Summary

Donald Trump projects slogans more than strategy, yet his administration has moved quickly and with vigour to dismantle existing climate policies in the United States. As this analysis underlines, a robust system of political checks and balances will constrain the domestic deregulatory agenda, although Trump’s actions may disturb the delicate balance of interests in international climate negotiations. A long view on the legal and political system of the United States – from the ideological foundations of American political reaction to the federal constitution and its Madisonian separation of powers – is necessary to understand whether the policy direction charted by the current administration can prevail.

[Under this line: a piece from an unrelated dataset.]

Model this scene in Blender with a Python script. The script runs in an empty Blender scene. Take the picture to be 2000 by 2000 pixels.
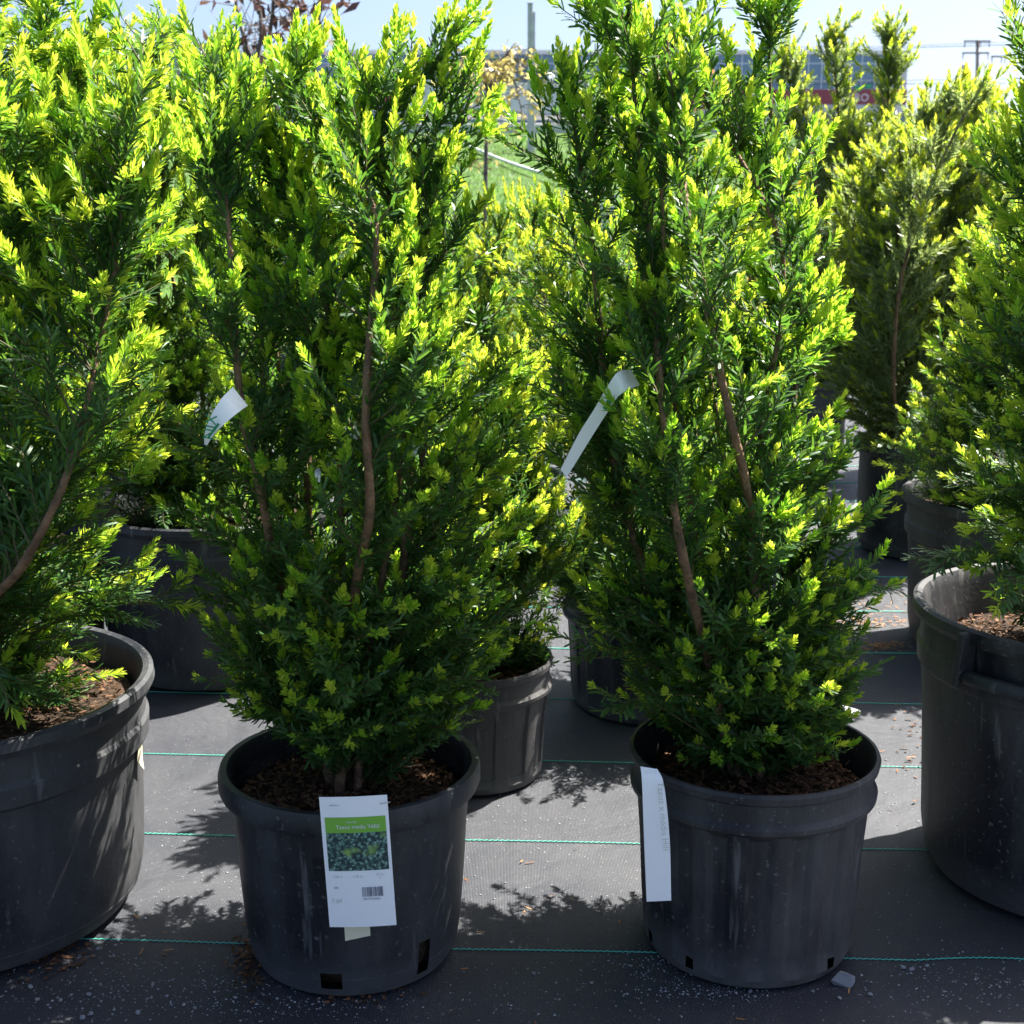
import bpy, bmesh, math, random
import numpy as np
from mathutils import Vector, Matrix
R = math.radians
rng = np.random.default_rng(7)
random.seed(7)
scene = bpy.context.scene
COL = scene.collection

# ------------------------------------------------------------------ camera, sky, sun, exposure
CAM_H, PITCH, F = 0.92, R(12.6), 2700.0        # F in pixels of a 2000 px frame
cam = bpy.data.cameras.new('camera'); cam_o = bpy.data.objects.new('camera', cam); COL.objects.link(cam_o)
cam_o.location = (0, 0, CAM_H); cam_o.rotation_euler = (R(90) - PITCH, 0, 0)
cam.sensor_width = 36.0; cam.lens = 36.0 * F / 2000.0; cam.clip_start = 0.05; cam.clip_end = 2000
cam.dof.use_dof = True; cam.dof.focus_distance = 1.62; cam.dof.aperture_fstop = 16.0
scene.camera = cam_o
SUN_EL, SUN_AZ = R(57), R(34)                  # azimuth from +X towards +Y
sdir = Vector((math.cos(SUN_EL) * math.cos(SUN_AZ), math.cos(SUN_EL) * math.sin(SUN_AZ), math.sin(SUN_EL)))
world = bpy.data.worlds.new('World'); scene.world = world; world.use_nodes = True
wt = world.node_tree; wt.nodes.clear()
sky = wt.nodes.new('ShaderNodeTexSky'); sky.sky_type = 'NISHITA'; sky.sun_disc = False
sky.sun_elevation = SUN_EL; sky.sun_rotation = R(90) - SUN_AZ
sky.air_density = 0.65; sky.dust_density = 2.8; sky.ozone_density = 3.0
bg = wt.nodes.new('ShaderNodeBackground'); bg.inputs[1].default_value = 0.051
wo = wt.nodes.new('ShaderNodeOutputWorld')
wt.links.new(sky.outputs[0], bg.inputs[0]); wt.links.new(bg.outputs[0], wo.inputs[0])
sun = bpy.data.lights.new('sun', 'SUN'); sun.energy = 4.1; sun.angle = R(0.53); sun.color = (1.0, 0.96, 0.88)
sun_o = bpy.data.objects.new('sun', sun); COL.objects.link(sun_o)
sun_o.rotation_euler = (-sdir).to_track_quat('-Z', 'Y').to_euler(); sun_o.location = (3, 2, 6)
vs = scene.view_settings
vs.view_transform = 'Standard'; vs.look = 'None'; vs.gamma = 1.0; vs.use_curve_mapping = False; vs.exposure = 2.4
scene.cycles.max_bounces = 5; scene.cycles.diffuse_bounces = 3; scene.cycles.glossy_bounces = 2
scene.cycles.use_adaptive_sampling = True; scene.cycles.adaptive_threshold = 0.02
scene.cycles.transmission_bounces = 3; scene.cycles.transparent_max_bounces = 4

def at(px, py, Y):
    """world point on the sight line of a pixel, at ground distance Y in front of the camera"""
    x = (px - 1000.0) / F; y = -(py - 1000.0) / F
    d = Vector((x, math.cos(PITCH) + y * math.sin(PITCH), -math.sin(PITCH) + y * math.cos(PITCH)))
    return Vector((0, 0, CAM_H)) + d * (Y / d.y)

# ------------------------------------------------------------------ materials
def mat(name):
    m = bpy.data.materials.new(name); m.use_nodes = True; nt = m.node_tree
    b = nt.nodes['Principled BSDF']
    return m, nt, b
def N(nt, t, **k):
    n = nt.nodes.new(t)
    for a, v in k.items(): setattr(n, a, v)
    return n
def simple(name, col, rough=0.6, spec=0.5, metal=0.0, noise=0.0, nscale=20.0, bump=0.0, bscale=60.0, coat=0.0):
    m, nt, b = mat(name)
    b.inputs['Roughness'].default_value = rough; b.inputs['Metallic'].default_value = metal
    b.inputs['Specular IOR Level'].default_value = spec; b.inputs['Coat Weight'].default_value = coat
    b.inputs['Base Color'].default_value = (*col, 1)
    tc = N(nt, 'ShaderNodeTexCoord')
    if noise:
        no = N(nt, 'ShaderNodeTexNoise'); no.inputs['Scale'].default_value = nscale; no.inputs['Detail'].default_value = 6
        nt.links.new(tc.outputs['Object'], no.inputs['Vector'])
        cr = N(nt, 'ShaderNodeValToRGB'); cr.color_ramp.elements[0].position = .3; cr.color_ramp.elements[1].position = .7
        cr.color_ramp.elements[0].color = (*[c * (1 - noise) for c in col], 1)
        cr.color_ramp.elements[1].color = (*[min(1, c * (1 + noise)) for c in col], 1)
        nt.links.new(no.outputs[0], cr.inputs[0]); nt.links.new(cr.outputs[0], b.inputs['Base Color'])
    if bump:
        no = N(nt, 'ShaderNodeTexNoise'); no.inputs['Scale'].default_value = bscale; no.inputs['Detail'].default_value = 5
        nt.links.new(tc.outputs['Object'], no.inputs['Vector'])
        bu = N(nt, 'ShaderNodeBump'); bu.inputs['Strength'].default_value = bump; bu.inputs['Distance'].default_value = .01
        nt.links.new(no.outputs[0], bu.inputs['Height']); nt.links.new(bu.outputs[0], b.inputs['Normal'])
    return m
def leafmat(name, c0, c1, t0, t1, trans=0.4, rough=0.38, spec=0.5):
    """needles and leaves: a two-tone blade, part reflecting, part letting light through; 'tint' varies per blade"""
    m, nt, b = mat(name)
    at_ = N(nt, 'ShaderNodeAttribute', attribute_name='tint')
    mx = N(nt, 'ShaderNodeMix', data_type='RGBA'); mx.inputs[6].default_value = (*c0, 1); mx.inputs[7].default_value = (*c1, 1)
    mt = N(nt, 'ShaderNodeMix', data_type='RGBA'); mt.inputs[6].default_value = (*t0, 1); mt.inputs[7].default_value = (*t1, 1)
    nt.links.new(at_.outputs['Fac'], mx.inputs[0]); nt.links.new(at_.outputs['Fac'], mt.inputs[0])
    nt.links.new(mx.outputs[2], b.inputs['Base Color'])
    b.inputs['Roughness'].default_value = rough; b.inputs['Specular IOR Level'].default_value = spec
    tr = N(nt, 'ShaderNodeBsdfTranslucent'); nt.links.new(mt.outputs[2], tr.inputs[0])
    ms = N(nt, 'ShaderNodeMixShader'); ms.inputs[0].default_value = trans
    nt.links.new(b.outputs[0], ms.inputs[1]); nt.links.new(tr.outputs[0], ms.inputs[2])
    nt.links.new(ms.outputs[0], nt.nodes['Material Output'].inputs[0])
    return m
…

At first glance, the scale of regulatory roll-back appears unprecedented. Procedural and judicial limitations on federal powers that long predate awareness of climate change may nonetheless afford existing climate action surprising resilience against deconstruction. Still, the cumulative effects of deregulation, budget cuts, and personnel choices will eventually impact the scale and speed of US decarbonization.

At the diplomatic level, severely diminished contributions to international climate finance will impact the political dynamic in international climate negotiations, while a disengaged US is likely to have an unsettling effect on the stocktaking and periodic review processes under the Paris Agreement. Some of these effects can be compensated by market forces and invigorated action by cities and states. Meanwhile, the underlying politics in the US remain as partisan as ever. Even if contemporary policy decisions prove to be temporary outliers, a sobering insight from this analysis is that science denialism and political opportunism will surface time and again in the US public debate on climate change.